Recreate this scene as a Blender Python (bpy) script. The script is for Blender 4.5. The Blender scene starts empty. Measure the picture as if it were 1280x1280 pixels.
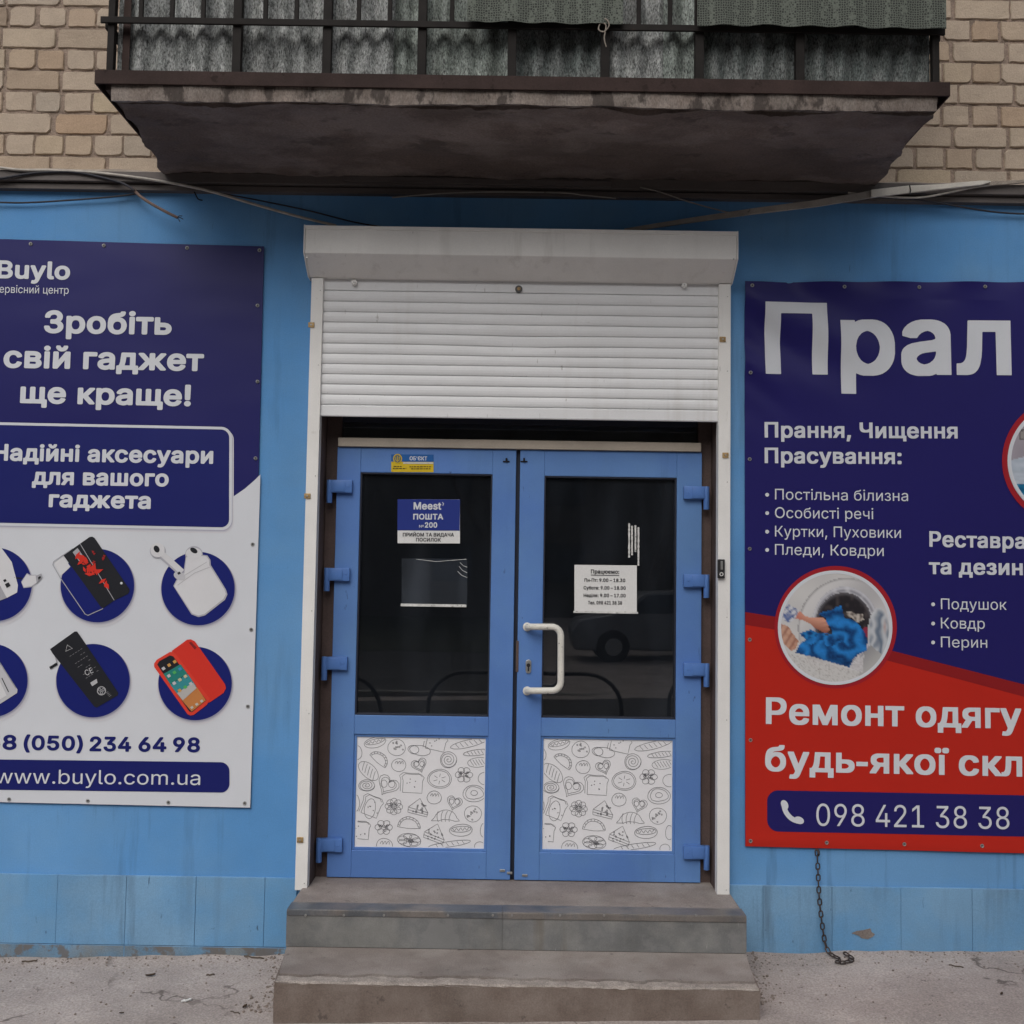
import bpy, bmesh, math, random
from mathutils import Vector, Matrix, noise
from mathutils.geometry import tessellate_polygon
random.seed(7)
SC = bpy.context.scene
COL = SC.collection
R = math.radians

# ------------------------------------------------------------------ camera
FPX, IMG = 1280.0, 1280.0          # focal length in pixels of the square photograph
DIST, EYE = 4.6, 1.685             # metres from the painted wall, eye height
PITCH, ROLL, YAW = 3.5, 0.87, -0.05
_t, _p, _w = R(PITCH), R(ROLL), R(YAW)
CF = Vector((math.sin(_w)*math.cos(_t), math.cos(_w)*math.cos(_t), math.sin(_t)))
_r0 = Vector((math.cos(_w), -math.sin(_w), 0)); _u0 = _r0.cross(CF)
CR = math.cos(_p)*_r0 + math.sin(_p)*_u0
CU = -math.sin(_p)*_r0 + math.cos(_p)*_u0
cam = bpy.data.cameras.new('camera'); cam_o = bpy.data.objects.new('camera', cam); COL.objects.link(cam_o)
cam_o.matrix_world = Matrix(((CR.x, CU.x, -CF.x, 0), (CR.y, CU.y, -CF.y, -DIST), (CR.z, CU.z, -CF.z, EYE), (0, 0, 0, 1)))
cam.sensor_width = 36; cam.lens = 36*FPX/IMG; cam.clip_start = .05; cam.clip_end = 600
SC.camera = cam_o

# ------------------------------------------------------------------ light: an overcast day
SUN_EL, SUN_AZ = 46, 195           # sun behind the photographer, a little to the left
w = bpy.data.worlds.new('World'); SC.world = w; w.use_nodes = True
nt = w.node_tree; nt.nodes.clear()
sky = nt.nodes.new('ShaderNodeTexSky'); sky.sky_type = 'NISHITA'; sky.sun_disc = False
sky.sun_elevation = R(SUN_EL); sky.sun_rotation = R(SUN_AZ); sky.dust_density = 4; sky.air_density = 1.2
hs = nt.nodes.new('ShaderNodeHueSaturation'); hs.inputs['Saturation'].default_value = .36
bg = nt.nodes.new('ShaderNodeBackground'); bg.inputs[1].default_value = .11
wo = nt.nodes.new('ShaderNodeOutputWorld')
nt.links.new(sky.outputs[0], hs.inputs['Color']); nt.links.new(hs.outputs[0], bg.inputs[0]); nt.links.new(bg.outputs[0], wo.inputs[0])
sl = bpy.data.lights.new('sun', 'SUN'); sl.energy = .55; sl.angle = R(50); sl.color = (1, .97, .93)
so = bpy.data.objects.new('sun', sl); COL.objects.link(so)
_d = Vector((math.sin(R(SUN_AZ))*math.cos(R(SUN_EL)), math.cos(R(SUN_AZ))*math.cos(R(SUN_EL)), math.sin(R(SUN_EL))))
so.location = _d*40; so.rotation_euler = (-_d).to_track_quat('-Z', 'Y').to_euler()
SC.view_settings.view_transform = 'Standard'; SC.view_settings.look = 'None'
SC.view_settings.exposure = 0.38; SC.view_settings.gamma = 1
SC.render.engine = 'CYCLES'
SC.cycles.max_bounces = 8; SC.cycles.transparent_max_bounces = 12

# ------------------------------------------------------------------ helpers
def at(px, py, Y=0.0):
    """point on the plane y = Y that the photograph shows at pixel (px, py)"""
    d = CF*FPX + CR*(px-640) - CU*(py-640)
    t = (Y+DIST)/d.y
    return Vector((t*d.x, Y, EYE+t*d.z))
def ax(px, py, Y=0.0): return at(px, py, Y).x
def az(px, py, Y=0.0): return at(px, py, Y).z

WM = {}
def thing(name, loc, label, cat, group=None):
    o = bpy.data.objects.new(name, None); COL.objects.link(o); o.empty_display_size = .1
    o.location = loc; WM[o.name] = Matrix.Translation(loc)
    o['label'] = label; o['category'] = cat
    if group: o['group'] = group
    return o
def tag(o, label, cat, group=None):
    o['label'] = label; o['category'] = cat
    if group: o['group'] = group
    return o
def adopt(o, parent):
    o.parent = parent
    o.matrix_parent_inverse = WM.get(parent.name, Matrix()).inverted()

class MB:
    """collects shapes in world coordinates and links them as one mesh object"""
    def __init__(s): s.v = []; s.f = []; s.mi = []; s.m = 0
    def add(s, vs, fs):
        n = len(s.v); s.v += [tuple(q) for q in vs]
        for f in fs: s.f.append([i+n for i in f]); s.mi.append(s.m)
        return s
    def box(s, x0, x1, y0, y1, z0, z1):
        vs = [(x, y, z) for x in (x0, x1) for y in (y0, y1) for z in (z0, z1)]
        return s.add(vs, [(0, 1, 3, 2), (4, 6, 7, 5), (0, 4, 5, 1), (2, 3, 7, 6), (0, 2, 6, 4), (1, 5, 7, 3)])
    def hexa(s, p):   # 8 points: front bl br tr tl, back bl br tr tl
        return s.add(p, [(0, 1, 2, 3), (5, 4, 7, 6), (4, 0, 3, 7), (1, 5, 6, 2), (3, 2, 6, 7), (4, 5, 1, 0)])
    def prism_xz(s, poly, y0, y1):
        n = len(poly); vs = [(x, y0, z) for x, z in poly]+[(x, y1, z) for x, z in poly]
        return s.add(vs, [list(range(n)), list(range(2*n-1, n-1, -1))]+[(i, i+n, (i+1) % n+n, (i+1) % n) for i in range(n)])
    def prism_xy(s, poly, z0, z1):
        n = len(poly); vs = [(x, y, z0) for x, y in poly]+[(x, y, z1) for x, y in poly]
        return s.add(vs, [list(range(n-1, -1, -1)), list(range(n, 2*n))]+[(i, (i+1) % n, (i+1) % n+n, i+n) for i in range(n)])
    def prism_yz(s, poly, x0, x1, nx=1):
        n = len(poly); vs = []
        for k in range(nx+1):
            x = x0+(x1-x0)*k/nx; vs += [(x, y, z) for y, z in poly]
        fs = [(i+k*n, (i+1) % n+k*n, (i+1) % n+(k+1)*n, i+(k+1)*n) for k in range(nx) for i in range(n)]
        fs += [list(range(n-1, -1, -1)), list(range(nx*n, nx*n+n))]
        return s.add(vs, fs)
    def tube(s, pts, r, n=8, closed=False, cap=True):
        pts = [Vector(p) for p in pts]; m = len(pts); rs = r if isinstance(r, (list, tuple)) else [r]*m
        ref = None; vs = []
        for i, p in enumerate(pts):
            a = pts[(i-1) % m] if (closed or i > 0) else p; b = pts[(i+1) % m] if (closed or i < m-1) else p
            t = (b-a).normalized()
            if ref is None: ref = t.orthogonal().normalized()
            ref = (ref-t*ref.dot(t)).normalized(); bi = t.cross(ref)
            vs += [p+(ref*math.cos(2*math.pi*k/n)+bi*math.sin(2*math.pi*k/n))*rs[i] for k in range(n)]
        fs = []
        for i in range(m if closed else m-1):
            j = (i+1) % m
            fs += [(i*n+k, i*n+(k+1) % n, j*n+(k+1) % n, j*n+k) for k in range(n)]
        if cap and not closed: fs += [list(range(n-1, -1, -1)), list(range((m-1)*n, m*n))]
        return s.add(vs, fs)
    def cyl(s, p0, p1, r, n=16): return s.tube([p0, p1], r, n)
    def build(s, name, mat, parent=None, bevel=0, seg=2, smooth=False, label=None, limit=None, fn=None):
        me = bpy.data.meshes.new(name); me.from_pydata(s.v, [], s.f); 
        bm = bmesh.new(); bm.from_mesh(me)
        for f, mi in zip(bm.faces, s.mi): f.material_index = mi
        bmesh.ops.recalc_face_normals(bm, faces=bm.faces)
        if bevel: 
            es = [e for e in bm.edges if len(e.link_faces) == 2 and e.calc_face_angle(0) > .5]
            bmesh.ops.bevel(bm, geom=es, offset=bevel, segments=seg, affect='EDGES', profile=.5, clamp_overlap=True)
        if fn:
            for v in bm.verts: fn(v)
        for f in bm.faces: f.smooth = smooth
        bm.to_mesh(me); bm.free()
        for m in (mat if isinstance(mat, (list, tuple)) else [mat]): me.materials.append(m)
        if smooth and hasattr(me, 'set_sharp_from_angle'): me.set_sharp_from_angle(angle=R(38))
        o = bpy.data.objects.new(name, me); COL.objects.link(o)
        if parent: adopt(o, parent)
        if label: o['label'] = label
        return o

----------

◆ **What the exercise asks**
Omitting all pictures, restate exactly the lines of the material from its start through the line that contains "R = math.radians".

◆ **Full response**
Recreate this scene as a Blender Python (bpy) script. The script is for Blender 4.5. The Blender scene starts empty. Measure the picture as if it were 1280x1280 pixels.
import bpy, bmesh, math, random
from mathutils import Vector, Matrix, noise
from mathutils.geometry import tessellate_polygon
random.seed(7)
SC = bpy.context.scene
COL = SC.collection
R = math.radians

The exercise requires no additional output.